┌─ DATA SUPPLIED

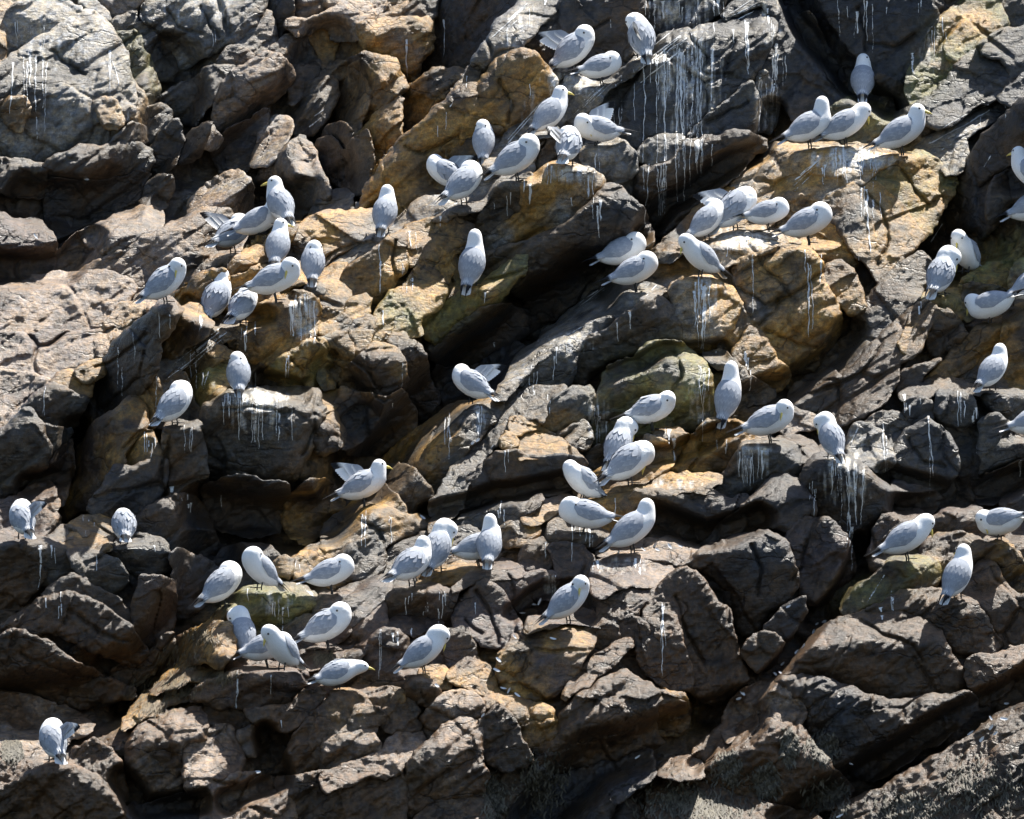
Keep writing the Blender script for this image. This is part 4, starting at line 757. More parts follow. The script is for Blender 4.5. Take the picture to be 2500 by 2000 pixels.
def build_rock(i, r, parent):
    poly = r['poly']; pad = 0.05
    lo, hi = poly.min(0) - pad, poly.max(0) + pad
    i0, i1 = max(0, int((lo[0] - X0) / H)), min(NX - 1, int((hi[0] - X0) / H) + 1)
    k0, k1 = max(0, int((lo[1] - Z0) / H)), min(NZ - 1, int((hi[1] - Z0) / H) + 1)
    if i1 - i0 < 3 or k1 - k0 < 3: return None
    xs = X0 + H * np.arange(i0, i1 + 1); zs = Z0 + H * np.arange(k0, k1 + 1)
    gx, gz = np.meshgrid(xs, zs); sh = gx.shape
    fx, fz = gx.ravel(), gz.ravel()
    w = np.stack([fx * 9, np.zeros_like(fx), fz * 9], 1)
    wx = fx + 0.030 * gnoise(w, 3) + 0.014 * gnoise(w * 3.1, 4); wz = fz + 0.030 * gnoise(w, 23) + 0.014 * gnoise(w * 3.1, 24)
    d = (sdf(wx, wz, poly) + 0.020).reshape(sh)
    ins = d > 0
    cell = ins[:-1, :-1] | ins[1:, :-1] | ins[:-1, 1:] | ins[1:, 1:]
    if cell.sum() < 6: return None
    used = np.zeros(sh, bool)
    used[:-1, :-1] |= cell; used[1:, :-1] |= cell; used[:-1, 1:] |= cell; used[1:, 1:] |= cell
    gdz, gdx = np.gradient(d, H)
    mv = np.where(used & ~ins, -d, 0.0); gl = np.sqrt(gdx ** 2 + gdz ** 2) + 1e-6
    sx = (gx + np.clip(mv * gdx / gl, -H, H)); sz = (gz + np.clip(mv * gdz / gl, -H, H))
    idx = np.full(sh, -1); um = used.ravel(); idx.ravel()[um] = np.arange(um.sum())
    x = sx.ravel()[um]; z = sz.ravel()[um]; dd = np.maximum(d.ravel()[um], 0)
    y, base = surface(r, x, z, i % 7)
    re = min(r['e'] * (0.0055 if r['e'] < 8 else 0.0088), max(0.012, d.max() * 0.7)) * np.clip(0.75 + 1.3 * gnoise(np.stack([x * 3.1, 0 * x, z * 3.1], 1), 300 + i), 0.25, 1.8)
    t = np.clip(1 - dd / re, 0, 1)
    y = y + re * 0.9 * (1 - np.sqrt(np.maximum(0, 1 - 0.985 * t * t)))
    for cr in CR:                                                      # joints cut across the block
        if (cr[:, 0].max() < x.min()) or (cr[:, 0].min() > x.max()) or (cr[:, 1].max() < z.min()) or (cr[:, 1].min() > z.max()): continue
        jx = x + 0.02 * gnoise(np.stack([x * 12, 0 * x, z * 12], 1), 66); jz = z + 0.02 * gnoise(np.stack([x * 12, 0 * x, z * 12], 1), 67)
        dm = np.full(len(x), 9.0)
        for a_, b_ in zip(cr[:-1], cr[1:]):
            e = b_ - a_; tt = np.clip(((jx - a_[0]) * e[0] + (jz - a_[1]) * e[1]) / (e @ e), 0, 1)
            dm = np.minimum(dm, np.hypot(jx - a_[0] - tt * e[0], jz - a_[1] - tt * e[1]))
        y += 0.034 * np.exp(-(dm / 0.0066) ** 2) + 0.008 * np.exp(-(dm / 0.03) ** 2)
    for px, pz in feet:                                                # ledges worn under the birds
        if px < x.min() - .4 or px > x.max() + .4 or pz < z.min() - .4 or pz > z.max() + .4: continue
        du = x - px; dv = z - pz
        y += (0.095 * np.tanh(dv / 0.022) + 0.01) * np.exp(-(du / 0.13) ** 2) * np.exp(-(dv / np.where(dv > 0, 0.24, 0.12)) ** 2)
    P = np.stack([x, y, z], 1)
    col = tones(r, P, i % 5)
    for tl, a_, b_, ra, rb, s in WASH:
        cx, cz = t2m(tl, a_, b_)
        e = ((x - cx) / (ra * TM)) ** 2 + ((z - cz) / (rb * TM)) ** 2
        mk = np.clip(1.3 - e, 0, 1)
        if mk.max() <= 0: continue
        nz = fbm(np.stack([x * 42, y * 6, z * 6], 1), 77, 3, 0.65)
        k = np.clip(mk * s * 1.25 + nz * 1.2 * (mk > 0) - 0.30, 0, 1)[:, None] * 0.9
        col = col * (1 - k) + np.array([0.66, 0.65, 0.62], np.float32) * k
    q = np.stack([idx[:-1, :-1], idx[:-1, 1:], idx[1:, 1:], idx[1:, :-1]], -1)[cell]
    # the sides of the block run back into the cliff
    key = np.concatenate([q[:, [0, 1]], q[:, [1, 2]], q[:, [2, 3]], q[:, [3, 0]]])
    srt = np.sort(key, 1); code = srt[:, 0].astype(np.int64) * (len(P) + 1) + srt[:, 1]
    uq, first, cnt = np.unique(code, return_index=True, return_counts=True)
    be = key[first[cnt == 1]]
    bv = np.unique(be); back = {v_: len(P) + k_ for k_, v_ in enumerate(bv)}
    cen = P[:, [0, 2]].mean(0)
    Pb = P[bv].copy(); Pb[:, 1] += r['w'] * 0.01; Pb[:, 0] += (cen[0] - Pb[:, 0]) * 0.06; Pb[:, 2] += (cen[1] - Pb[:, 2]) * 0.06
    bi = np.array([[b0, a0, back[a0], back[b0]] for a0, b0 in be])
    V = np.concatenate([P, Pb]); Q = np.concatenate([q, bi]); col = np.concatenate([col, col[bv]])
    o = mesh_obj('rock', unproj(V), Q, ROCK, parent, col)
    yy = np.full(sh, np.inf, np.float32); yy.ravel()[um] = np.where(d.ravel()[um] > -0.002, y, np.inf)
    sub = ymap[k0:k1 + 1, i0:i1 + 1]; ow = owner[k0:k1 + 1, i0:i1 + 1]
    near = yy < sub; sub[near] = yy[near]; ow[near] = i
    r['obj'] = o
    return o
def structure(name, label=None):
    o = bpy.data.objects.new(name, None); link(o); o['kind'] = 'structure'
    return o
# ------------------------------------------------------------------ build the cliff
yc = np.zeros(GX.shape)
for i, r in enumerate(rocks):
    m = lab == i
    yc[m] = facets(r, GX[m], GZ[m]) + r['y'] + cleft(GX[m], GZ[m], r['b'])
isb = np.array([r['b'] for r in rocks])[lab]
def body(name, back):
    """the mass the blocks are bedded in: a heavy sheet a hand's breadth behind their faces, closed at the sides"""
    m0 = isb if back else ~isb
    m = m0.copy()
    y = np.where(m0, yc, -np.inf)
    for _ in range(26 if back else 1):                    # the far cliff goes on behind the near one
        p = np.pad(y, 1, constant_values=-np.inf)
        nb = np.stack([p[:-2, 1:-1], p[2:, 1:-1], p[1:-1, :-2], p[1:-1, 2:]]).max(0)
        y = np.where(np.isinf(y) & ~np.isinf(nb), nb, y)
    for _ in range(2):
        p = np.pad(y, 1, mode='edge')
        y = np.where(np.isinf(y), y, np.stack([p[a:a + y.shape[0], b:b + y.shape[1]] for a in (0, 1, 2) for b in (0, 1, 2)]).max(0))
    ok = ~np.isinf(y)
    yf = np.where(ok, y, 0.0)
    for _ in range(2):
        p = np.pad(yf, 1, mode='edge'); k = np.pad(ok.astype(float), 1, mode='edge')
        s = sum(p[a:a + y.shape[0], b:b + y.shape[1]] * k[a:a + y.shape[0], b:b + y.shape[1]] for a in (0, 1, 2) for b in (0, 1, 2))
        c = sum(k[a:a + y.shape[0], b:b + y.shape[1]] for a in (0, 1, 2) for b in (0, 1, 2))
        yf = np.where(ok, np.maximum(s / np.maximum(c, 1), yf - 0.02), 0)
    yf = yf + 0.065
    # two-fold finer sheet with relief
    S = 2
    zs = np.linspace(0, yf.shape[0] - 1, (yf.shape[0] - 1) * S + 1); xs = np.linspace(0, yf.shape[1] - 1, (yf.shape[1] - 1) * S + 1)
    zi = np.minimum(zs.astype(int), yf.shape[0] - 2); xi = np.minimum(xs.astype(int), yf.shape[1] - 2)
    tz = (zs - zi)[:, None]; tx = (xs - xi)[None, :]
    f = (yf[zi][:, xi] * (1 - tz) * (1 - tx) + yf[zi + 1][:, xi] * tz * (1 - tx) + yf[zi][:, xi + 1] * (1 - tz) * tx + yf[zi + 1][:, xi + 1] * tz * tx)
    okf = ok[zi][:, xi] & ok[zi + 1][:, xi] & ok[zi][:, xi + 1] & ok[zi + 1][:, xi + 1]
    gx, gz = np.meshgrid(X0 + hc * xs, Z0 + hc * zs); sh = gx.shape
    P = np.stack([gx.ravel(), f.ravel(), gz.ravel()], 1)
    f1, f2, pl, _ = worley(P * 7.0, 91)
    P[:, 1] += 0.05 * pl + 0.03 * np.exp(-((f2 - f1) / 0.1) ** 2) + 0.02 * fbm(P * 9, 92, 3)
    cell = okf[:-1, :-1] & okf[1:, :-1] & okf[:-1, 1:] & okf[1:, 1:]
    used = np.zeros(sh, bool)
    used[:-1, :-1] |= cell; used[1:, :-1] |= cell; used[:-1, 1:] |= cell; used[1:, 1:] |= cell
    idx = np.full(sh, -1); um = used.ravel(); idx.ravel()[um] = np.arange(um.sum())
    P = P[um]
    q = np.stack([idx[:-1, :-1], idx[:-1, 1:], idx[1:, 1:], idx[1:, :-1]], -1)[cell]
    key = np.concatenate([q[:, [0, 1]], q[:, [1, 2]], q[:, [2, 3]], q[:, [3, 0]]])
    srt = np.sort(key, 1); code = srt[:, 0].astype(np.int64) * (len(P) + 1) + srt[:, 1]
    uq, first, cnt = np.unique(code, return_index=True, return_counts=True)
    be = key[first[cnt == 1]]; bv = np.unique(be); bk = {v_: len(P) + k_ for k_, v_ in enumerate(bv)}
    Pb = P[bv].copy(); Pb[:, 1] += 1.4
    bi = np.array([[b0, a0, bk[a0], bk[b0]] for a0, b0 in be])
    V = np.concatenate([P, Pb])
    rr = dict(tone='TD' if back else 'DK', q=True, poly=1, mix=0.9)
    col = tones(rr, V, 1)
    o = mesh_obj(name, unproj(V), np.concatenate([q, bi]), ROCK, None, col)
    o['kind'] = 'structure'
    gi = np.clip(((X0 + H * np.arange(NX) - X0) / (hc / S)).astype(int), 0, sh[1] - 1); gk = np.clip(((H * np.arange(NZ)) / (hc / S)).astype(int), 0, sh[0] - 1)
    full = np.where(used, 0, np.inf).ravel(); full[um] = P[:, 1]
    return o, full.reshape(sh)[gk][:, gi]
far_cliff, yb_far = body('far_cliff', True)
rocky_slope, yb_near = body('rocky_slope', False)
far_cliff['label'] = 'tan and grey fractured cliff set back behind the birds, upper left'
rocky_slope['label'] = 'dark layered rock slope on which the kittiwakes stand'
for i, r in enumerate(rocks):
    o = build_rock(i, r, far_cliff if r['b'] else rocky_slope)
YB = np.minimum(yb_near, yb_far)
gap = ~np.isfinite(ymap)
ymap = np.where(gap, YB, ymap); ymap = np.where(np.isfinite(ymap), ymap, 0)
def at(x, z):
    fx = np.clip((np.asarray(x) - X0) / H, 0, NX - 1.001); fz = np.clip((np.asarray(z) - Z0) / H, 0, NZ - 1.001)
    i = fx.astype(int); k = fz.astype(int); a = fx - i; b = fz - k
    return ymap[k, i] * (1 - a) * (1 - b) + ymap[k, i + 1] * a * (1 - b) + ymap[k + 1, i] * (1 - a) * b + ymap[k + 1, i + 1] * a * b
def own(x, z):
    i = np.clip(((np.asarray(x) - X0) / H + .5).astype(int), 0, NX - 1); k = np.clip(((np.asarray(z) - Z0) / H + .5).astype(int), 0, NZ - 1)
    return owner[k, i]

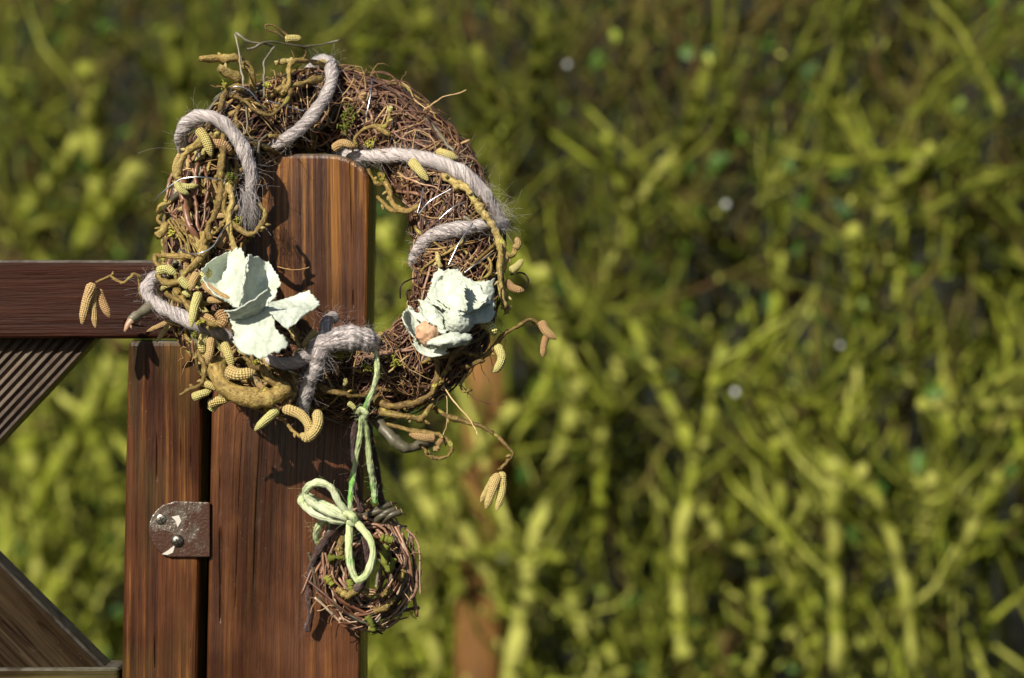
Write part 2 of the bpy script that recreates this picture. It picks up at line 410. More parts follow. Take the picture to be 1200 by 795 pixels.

└─

• **WHAT IS NEEDED**: Report the number of lines in the listing that include the string "follow"; give nothing but the number.

• **ANSWER TO THIS EXERCISE**: 2